Vladivostok is only a century and a half old, but during this time the city has managed to acquire grandiose bridges, theaters, and world-class galleries


One of the new symbols of Vladivostok is the cable-stayed bridge to Russky island, connecting the shores of the Eastern Bosphorus Strait. The bridge that joined the city’s mainland with its appurtenant island by road was opened in 2012. It is the second highest in the world: Its roadway is raised over seventy meters above the water, leaving enough space even for large vessels to pass below it.

The Trans-­Siberian Railway, at a length of 9,288.2 km, ends in Vladivostok

The only funicular railway in the Far East has been operating for six decades. Built on the initiative of Nikita Khrushchev, it became the calling card of Vladivostok. From its cars and from the observation deck, located on the Eagle’s Nest Hill, the entire city center is perfectly visible, as well as the Golden Horn Bay.

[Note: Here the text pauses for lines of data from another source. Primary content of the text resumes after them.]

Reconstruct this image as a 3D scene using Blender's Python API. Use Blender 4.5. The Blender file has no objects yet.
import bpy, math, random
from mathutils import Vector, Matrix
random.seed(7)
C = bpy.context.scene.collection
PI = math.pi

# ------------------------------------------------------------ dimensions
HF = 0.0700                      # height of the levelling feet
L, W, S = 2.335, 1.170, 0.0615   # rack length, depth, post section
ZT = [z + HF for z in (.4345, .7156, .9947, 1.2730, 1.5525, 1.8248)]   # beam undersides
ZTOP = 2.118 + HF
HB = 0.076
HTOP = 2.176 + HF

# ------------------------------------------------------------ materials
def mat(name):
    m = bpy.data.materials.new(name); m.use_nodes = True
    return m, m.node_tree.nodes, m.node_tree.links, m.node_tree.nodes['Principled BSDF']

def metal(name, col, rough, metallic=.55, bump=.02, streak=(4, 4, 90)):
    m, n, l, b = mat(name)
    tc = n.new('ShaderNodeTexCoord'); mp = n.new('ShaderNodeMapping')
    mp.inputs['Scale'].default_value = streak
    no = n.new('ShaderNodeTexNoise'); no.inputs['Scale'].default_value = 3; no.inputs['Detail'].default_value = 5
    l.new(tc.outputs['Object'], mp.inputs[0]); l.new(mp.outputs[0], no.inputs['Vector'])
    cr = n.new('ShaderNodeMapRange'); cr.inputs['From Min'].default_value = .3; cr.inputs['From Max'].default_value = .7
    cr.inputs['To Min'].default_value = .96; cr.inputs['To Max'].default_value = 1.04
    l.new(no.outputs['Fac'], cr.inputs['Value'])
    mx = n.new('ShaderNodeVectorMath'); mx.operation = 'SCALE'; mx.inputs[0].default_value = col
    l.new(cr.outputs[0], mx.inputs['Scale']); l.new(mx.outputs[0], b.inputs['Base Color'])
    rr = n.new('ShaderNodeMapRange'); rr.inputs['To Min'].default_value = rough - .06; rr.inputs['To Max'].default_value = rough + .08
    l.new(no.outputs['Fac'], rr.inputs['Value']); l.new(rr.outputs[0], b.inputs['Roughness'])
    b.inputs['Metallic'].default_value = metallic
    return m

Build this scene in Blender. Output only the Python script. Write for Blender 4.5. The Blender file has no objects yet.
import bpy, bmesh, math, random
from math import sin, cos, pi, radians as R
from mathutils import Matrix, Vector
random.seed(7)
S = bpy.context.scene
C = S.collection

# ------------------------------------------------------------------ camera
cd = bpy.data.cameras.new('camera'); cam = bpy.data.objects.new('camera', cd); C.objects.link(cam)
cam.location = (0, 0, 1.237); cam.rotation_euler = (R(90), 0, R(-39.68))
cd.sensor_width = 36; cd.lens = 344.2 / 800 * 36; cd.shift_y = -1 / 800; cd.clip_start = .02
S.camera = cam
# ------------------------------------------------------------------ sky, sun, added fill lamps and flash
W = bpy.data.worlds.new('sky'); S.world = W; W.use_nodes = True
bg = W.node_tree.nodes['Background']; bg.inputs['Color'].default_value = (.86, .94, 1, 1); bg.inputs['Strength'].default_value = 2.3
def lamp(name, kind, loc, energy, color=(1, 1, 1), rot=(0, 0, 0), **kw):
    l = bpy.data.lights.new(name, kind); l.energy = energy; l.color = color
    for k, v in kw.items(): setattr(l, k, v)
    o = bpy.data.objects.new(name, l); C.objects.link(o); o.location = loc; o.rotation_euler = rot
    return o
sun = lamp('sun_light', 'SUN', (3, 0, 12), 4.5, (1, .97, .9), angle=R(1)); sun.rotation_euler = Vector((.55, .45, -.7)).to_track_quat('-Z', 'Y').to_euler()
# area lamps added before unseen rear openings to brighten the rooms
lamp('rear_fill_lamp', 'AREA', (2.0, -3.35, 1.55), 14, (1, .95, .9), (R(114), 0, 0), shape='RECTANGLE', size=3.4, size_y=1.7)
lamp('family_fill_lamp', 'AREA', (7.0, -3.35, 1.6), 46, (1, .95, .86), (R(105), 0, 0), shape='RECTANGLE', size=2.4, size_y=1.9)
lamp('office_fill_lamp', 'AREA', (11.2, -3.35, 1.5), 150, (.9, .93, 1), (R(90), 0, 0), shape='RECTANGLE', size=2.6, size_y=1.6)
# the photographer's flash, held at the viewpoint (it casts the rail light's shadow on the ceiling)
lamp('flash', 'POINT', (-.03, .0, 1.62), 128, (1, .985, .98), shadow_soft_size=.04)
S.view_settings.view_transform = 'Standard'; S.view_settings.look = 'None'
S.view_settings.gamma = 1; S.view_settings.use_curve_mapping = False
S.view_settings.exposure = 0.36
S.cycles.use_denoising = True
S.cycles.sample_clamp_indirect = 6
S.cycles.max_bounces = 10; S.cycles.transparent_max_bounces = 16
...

Last year, the Primorsky Branch of the Mariinsky Theater opened in the city. The new stage is led by Valery Gergiev; the troupe is based on the actors from the Primorsky Opera and Ballet Theater, as well as graduates from the Far Eastern Academy of Arts. Next in line is the launching of a festival.

In the nine halls of the Primorye art gallery, the paintings of Russian masters are presented, along with works by Western European artists and ancient Russian icon painters from the 14th–19th centuries.

Those who lack the time, skills, or courage for underwater adventures can visit the Primorsky Aquarium. Its tanks contain representatives of almost all the species from the Sea of Japan and the Sea of Okhotsk, as well as the inhabitants of the Far East freshwater reservoirs.

470 thousand visitors a year come to the largest museum in the region, the Arseniev Primorsky State unified Museum. Among its exhibits are a beautiful collection of porcelain, as well as ceremonial objects of the Balhae Kingdom and the Jurchen Empire, along with unique photographic documents.

The most efficient Soviet submarine from WWII has been turned into a museum and set on the Korabelnaya Embankment. In 1942, the S-56 made an almost round-the-world voyage from Vladivostok to the Kola Peninsula, where it fought as part of the Northern Fleet.